Set in the poor, ambiguously Mediterranean/Eastern European-ish country of Li Tolqa, we start with two Americans on vacation at a secluded, walled-off resort, the novelist James Foster and his heiress wife Em. At the resort, James meets Gabi Bauer, an actress whose ego far outstrips her fame or talent who professes to be a fan of his first (and only) novel, and her husband Alban. The Fosters and the Bauers hit it off and decide to take a day trip into the countryside, where James accidentally runs over and kills a man while driving them home late at night. The next day, James is arrested for murder and gets his first taste of Li Tolqa's... unique justice system. Li Tolqa, you see, has technology (or is it something else? The rest of the world can't seem to replicate it...) that allows them to clone people, creating perfect copies that retain all the memories of the original. They have applied this technology to the death penalty, combining it with an old tradition of theirs where the surviving kin of somebody who died an unnatural death gets to personally execute whoever was responsible. For a hefty fee (no problem for a rich man like him), James has a clone made and executed in his stead while he watches, an experience that he finds strangely arousing. Shortly after, he finds that both Gabi and Alban have experienced this themselves, multiple times in fact, and that they are part of a community of Western tourists who come to Li Tolqa as a place where they can act out their wildest fantasies, knowing that the punishment is just a slap on the wrist if you have the money. With that, James' descent into decadence begins, all while Em grows increasingly horrified.

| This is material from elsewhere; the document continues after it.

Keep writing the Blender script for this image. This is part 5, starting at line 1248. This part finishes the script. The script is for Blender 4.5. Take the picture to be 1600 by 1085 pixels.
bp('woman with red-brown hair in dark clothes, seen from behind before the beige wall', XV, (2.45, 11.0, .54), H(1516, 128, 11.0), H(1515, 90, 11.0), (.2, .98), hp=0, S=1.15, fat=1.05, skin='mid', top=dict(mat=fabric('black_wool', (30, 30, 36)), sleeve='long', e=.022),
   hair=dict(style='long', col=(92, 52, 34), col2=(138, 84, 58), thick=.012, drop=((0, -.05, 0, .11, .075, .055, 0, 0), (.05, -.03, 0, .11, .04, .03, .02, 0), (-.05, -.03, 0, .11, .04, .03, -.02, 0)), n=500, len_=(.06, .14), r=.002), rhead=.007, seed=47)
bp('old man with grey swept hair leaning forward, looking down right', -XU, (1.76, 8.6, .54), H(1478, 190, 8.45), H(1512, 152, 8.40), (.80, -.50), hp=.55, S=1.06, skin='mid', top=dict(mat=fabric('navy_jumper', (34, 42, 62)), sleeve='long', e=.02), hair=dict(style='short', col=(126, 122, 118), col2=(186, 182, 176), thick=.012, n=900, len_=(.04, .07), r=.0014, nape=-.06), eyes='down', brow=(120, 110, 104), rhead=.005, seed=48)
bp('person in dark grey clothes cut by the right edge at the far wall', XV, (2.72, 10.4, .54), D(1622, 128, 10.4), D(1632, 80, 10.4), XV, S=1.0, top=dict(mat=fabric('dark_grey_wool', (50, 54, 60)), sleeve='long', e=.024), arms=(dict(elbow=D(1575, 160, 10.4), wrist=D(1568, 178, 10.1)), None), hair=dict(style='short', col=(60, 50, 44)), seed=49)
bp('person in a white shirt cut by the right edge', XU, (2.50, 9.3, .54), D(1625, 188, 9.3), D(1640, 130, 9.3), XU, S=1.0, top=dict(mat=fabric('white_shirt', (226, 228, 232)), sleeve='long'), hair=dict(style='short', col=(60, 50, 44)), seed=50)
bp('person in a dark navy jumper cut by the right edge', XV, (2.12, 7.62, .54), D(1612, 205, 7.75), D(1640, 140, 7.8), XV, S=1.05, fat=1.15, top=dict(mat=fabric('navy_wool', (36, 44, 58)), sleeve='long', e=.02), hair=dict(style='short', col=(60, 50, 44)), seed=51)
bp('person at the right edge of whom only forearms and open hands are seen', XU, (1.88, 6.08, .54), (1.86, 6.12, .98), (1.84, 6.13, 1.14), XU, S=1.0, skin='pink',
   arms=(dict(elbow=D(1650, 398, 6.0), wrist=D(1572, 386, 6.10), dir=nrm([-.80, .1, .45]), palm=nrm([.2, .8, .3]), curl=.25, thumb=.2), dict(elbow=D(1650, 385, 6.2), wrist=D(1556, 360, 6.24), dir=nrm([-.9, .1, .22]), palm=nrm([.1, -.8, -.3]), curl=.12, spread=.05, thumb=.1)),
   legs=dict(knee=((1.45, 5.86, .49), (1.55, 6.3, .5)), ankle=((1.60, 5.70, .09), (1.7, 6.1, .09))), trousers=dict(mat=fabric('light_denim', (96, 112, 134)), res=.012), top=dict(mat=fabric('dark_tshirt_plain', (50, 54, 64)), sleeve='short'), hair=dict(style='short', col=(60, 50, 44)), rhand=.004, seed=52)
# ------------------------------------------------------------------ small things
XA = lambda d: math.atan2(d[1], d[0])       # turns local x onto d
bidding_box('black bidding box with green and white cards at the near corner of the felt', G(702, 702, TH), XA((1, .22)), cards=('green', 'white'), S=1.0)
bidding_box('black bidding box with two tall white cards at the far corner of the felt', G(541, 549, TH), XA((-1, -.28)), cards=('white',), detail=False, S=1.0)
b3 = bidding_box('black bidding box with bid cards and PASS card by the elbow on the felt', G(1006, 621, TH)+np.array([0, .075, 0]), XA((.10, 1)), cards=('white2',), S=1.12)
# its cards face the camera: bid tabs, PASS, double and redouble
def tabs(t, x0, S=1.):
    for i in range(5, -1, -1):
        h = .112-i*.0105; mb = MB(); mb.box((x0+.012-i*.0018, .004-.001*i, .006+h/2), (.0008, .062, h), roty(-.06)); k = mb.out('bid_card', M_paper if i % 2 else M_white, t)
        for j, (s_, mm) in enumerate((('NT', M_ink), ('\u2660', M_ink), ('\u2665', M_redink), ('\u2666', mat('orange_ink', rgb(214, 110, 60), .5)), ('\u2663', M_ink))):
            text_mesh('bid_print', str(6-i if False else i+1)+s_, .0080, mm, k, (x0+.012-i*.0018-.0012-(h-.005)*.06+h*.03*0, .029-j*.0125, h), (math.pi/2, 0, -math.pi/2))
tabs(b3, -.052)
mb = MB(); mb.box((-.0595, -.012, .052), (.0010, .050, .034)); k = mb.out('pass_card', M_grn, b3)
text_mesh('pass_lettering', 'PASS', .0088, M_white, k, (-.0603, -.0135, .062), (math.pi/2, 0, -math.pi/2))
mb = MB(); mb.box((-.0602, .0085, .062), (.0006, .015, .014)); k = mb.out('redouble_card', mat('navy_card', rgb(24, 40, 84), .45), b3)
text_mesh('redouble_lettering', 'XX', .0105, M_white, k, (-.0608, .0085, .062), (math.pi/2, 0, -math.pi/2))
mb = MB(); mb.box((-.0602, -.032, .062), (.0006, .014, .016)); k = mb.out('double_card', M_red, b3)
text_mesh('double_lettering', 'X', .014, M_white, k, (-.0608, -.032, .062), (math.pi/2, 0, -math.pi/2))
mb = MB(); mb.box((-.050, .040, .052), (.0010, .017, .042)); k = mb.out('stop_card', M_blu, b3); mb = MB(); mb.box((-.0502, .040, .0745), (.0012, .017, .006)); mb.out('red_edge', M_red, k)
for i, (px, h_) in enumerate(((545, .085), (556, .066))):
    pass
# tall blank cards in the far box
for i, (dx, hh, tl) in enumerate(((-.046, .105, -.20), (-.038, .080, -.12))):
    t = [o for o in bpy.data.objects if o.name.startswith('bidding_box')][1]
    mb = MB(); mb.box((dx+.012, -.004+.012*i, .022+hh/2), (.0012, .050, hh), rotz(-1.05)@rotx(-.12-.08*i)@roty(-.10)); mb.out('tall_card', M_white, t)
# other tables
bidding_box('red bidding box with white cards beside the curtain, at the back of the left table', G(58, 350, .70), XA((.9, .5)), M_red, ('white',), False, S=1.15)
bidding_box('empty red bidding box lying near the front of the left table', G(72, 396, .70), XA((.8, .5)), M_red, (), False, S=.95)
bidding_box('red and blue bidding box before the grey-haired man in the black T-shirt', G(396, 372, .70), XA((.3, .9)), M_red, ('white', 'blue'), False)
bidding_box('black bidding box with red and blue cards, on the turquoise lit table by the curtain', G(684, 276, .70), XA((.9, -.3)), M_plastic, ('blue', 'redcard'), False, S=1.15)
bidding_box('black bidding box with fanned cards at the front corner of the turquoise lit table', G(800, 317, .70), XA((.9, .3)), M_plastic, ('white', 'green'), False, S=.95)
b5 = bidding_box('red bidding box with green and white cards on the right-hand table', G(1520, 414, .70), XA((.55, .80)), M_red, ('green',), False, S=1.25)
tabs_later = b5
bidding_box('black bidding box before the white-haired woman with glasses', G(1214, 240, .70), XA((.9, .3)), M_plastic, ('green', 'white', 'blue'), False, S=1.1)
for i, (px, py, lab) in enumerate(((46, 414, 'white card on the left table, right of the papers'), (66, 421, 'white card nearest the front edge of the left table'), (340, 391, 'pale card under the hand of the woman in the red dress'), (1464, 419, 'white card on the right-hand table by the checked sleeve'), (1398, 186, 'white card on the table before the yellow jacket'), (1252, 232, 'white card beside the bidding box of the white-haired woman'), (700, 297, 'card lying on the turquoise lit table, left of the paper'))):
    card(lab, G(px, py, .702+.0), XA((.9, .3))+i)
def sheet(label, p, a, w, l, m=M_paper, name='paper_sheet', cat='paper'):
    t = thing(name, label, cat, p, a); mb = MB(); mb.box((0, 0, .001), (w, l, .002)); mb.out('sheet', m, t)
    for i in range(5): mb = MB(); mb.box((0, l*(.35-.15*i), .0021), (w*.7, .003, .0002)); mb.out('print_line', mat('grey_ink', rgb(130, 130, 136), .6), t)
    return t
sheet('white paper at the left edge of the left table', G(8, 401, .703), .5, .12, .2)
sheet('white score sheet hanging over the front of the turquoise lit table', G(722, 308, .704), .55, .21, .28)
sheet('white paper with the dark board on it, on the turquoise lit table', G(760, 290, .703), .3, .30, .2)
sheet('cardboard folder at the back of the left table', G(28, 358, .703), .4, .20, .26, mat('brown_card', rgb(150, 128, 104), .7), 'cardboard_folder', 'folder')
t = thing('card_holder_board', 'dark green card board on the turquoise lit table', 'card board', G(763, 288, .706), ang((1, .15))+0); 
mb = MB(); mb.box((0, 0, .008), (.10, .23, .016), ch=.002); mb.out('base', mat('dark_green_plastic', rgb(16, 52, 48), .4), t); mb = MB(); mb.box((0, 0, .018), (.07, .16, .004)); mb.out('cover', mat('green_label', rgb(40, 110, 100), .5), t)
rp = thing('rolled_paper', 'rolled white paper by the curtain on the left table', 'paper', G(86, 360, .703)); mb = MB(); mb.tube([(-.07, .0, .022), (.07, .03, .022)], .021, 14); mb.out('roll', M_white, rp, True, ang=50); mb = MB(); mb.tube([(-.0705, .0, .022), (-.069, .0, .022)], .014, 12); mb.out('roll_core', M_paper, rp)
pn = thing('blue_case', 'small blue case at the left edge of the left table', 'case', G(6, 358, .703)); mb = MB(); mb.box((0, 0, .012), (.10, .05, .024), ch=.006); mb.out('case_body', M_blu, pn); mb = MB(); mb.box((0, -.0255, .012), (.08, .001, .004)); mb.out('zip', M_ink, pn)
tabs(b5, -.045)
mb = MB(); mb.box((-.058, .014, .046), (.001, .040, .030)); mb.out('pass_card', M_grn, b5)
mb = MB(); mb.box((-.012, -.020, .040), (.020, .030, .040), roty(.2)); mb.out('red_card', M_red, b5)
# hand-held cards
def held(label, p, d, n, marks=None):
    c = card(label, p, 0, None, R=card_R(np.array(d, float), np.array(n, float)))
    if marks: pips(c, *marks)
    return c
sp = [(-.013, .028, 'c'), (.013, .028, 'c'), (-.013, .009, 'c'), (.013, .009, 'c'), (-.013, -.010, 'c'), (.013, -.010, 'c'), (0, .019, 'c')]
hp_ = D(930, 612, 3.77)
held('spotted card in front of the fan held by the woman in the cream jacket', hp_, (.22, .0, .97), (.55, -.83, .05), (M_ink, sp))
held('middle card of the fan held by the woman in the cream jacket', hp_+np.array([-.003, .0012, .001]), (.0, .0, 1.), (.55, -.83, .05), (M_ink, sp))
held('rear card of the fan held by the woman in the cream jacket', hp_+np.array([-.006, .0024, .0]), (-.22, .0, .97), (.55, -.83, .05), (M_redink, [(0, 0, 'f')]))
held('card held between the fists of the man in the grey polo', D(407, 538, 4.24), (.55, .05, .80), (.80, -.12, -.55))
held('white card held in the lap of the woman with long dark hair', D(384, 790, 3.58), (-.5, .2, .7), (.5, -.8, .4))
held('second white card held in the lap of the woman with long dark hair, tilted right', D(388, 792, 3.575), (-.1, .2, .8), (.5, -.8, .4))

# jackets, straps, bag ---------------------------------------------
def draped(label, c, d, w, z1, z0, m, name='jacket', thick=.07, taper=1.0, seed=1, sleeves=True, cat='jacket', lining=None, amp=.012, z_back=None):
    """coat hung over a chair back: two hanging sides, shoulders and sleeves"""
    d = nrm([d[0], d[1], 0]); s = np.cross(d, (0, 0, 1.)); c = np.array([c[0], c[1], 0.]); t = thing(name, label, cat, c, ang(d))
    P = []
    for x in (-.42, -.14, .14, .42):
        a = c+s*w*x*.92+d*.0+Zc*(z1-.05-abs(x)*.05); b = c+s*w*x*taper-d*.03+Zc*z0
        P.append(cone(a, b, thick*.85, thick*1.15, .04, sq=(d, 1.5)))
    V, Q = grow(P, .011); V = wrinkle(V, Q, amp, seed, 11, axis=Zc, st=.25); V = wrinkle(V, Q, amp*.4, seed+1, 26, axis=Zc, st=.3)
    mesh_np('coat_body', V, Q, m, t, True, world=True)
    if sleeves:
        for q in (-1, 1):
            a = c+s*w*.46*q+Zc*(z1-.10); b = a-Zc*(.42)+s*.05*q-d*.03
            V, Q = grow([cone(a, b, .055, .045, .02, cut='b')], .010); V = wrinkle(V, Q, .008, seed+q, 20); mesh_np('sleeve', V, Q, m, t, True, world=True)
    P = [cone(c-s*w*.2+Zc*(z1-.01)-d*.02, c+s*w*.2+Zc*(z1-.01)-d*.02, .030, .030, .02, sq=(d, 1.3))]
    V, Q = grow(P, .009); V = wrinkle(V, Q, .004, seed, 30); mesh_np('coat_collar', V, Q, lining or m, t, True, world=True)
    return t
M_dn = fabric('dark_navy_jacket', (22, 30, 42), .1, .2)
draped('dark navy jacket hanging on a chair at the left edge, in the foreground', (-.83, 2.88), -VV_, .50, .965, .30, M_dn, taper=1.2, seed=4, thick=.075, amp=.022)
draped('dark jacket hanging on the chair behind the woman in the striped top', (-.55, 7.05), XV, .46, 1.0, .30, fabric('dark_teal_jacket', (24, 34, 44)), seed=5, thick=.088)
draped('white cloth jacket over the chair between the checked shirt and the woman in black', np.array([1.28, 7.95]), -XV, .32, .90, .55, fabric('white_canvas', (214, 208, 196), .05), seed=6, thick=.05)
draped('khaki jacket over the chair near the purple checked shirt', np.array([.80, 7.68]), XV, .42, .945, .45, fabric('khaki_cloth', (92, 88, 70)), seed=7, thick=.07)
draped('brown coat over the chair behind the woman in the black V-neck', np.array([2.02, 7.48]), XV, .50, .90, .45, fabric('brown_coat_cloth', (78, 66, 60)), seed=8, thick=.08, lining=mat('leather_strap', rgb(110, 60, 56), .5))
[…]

Alexander Skarsgård plays the everyman protagonist James, presented from the start as a bit of a loser who's struggling with writer's block, coasting on the success of one book he wrote six years ago, married into money, and treats the country he's staying in as beneath him. Gabi finds that he makes an easy recruit for her and her husband's clique of hedonistic vacationers, people whose money lets them think they can get away with anything. This film may put a sci-fi twist on the idea (if only because Brandon Cronenberg knows he has his father's legacy to live up to), but at its heart, it's fundamentally an "ugly American" story about rich foreign tourists acting like insensitive assholes in ways that would make any local xenophobic. Early on, there's a scene where a local manages to get an ATV inside the walls of the resort and use it to scare beachgoers, and later, we see a "Bollywood-inspired" musical performance at the resort featuring obviously white performers embarrassing themselves in laughable "Indian" costume. Even the color grading of the resort is devoid of the kind of brightness and vibrancy that's normally used in movies and TV as a shorthand for "exotic getaway", as though to suggest that, beneath the superficially fancy architecture and luxuries, this place and the people there are lifeless and hollow, a pale and unimpressive imitation of the kind of class that money can't buy. Li Tolqa itself, meanwhile, is made to feel vaguely alien, the made-up alphabet that all of the signs and writing are in (as though Cronenberg was telling the viewer "don't bother trying to guess what country this place is based on") being just the start, exactly the kind of place that tourists like James and Gabi would see as somewhere far from home where they can indulge their fantasies.
Nowhere is this film's disdainful portrait of the rich more evident than in Gabi Bauer, played by Mia Goth as a Eurotrash Harley Quinn with more expensive clothes and none of the things that make her likable past the surface. From the moment of our introduction to her, she is a conceited, egotistical asshole who talks up her acting career even though all she's ever really done is commercials (her specialty being playing the idiots who can't use a blanket or a butter knife), the implication being that, like James, she either came from money or married into it and her artistic accomplishments come less from her own talent than the patronage of others. She sexually assaults James behind the backs of both her husband Alban and his wife Em, and from there serves as the main force corrupting him into villainy. And by the end, as James finally reaches a line he will not cross, any sense of class or sophistication on Gabi is quickly hollowed out, her accent going from a posh (if stuck-up) pan-European one to a nails-on-chalkboard obnoxious screech as she mocks and insults James to his face over what a loser he really is. Goth makes Gabi a loathsome villain, attractive on the surface but ugly on the inside just like her husband and all her friends, and after seeing her in X and Pearl last year, I'm all but ready to appoint her a new scream queen in the making. (When your last name is literally Goth, it was kind of inevitable.)
And through it all, Cronenberg makes the film a treat to watch, juxtaposing the dour reality of Li Tolqa with bursts of trippiness when the main characters get into drug-fueled orgies, or when James is first subjected to the unique cloning procedure that serves as his get-out-of-jail-free card. A sequence that takes place from the point of view of the main characters' clones, thinking they're the "real" ones until they're lined up in the execution chamber and see the actual real ones in the bleachers cheering as they get their throats slit, threw me for a special loop and not only raised questions about who was "real" to begin with (which the film unfortunately didn't follow through on), but nicely set up a later twist concerning just how depraved the main characters really are. After all, people who pick on those they see as "beneath them" the way that these guys do are usually pretty vile and will pounce the moment they smell "weakness", as seen with how domestic violence is one of the best predictors of a spree killer, or how 19th century European attitudes towards Africa and Asia eventually came home when the Germans decided to make colonies out of their neighbors. Cronenberg does not go easy on either his protagonists or the society that shaped them, the final scenes implying that this will all happen again during next year's tourist season.
The Bottom Line
Infinity Pool is a whole lot of movie in a two-hour package, a film that will likely shock you if you're squeamish about sex and depravity but which will also take you to some spectacularly fucked-up depths. It's a weird movie that's not for everyone, but if you think you're up for it, give it a go.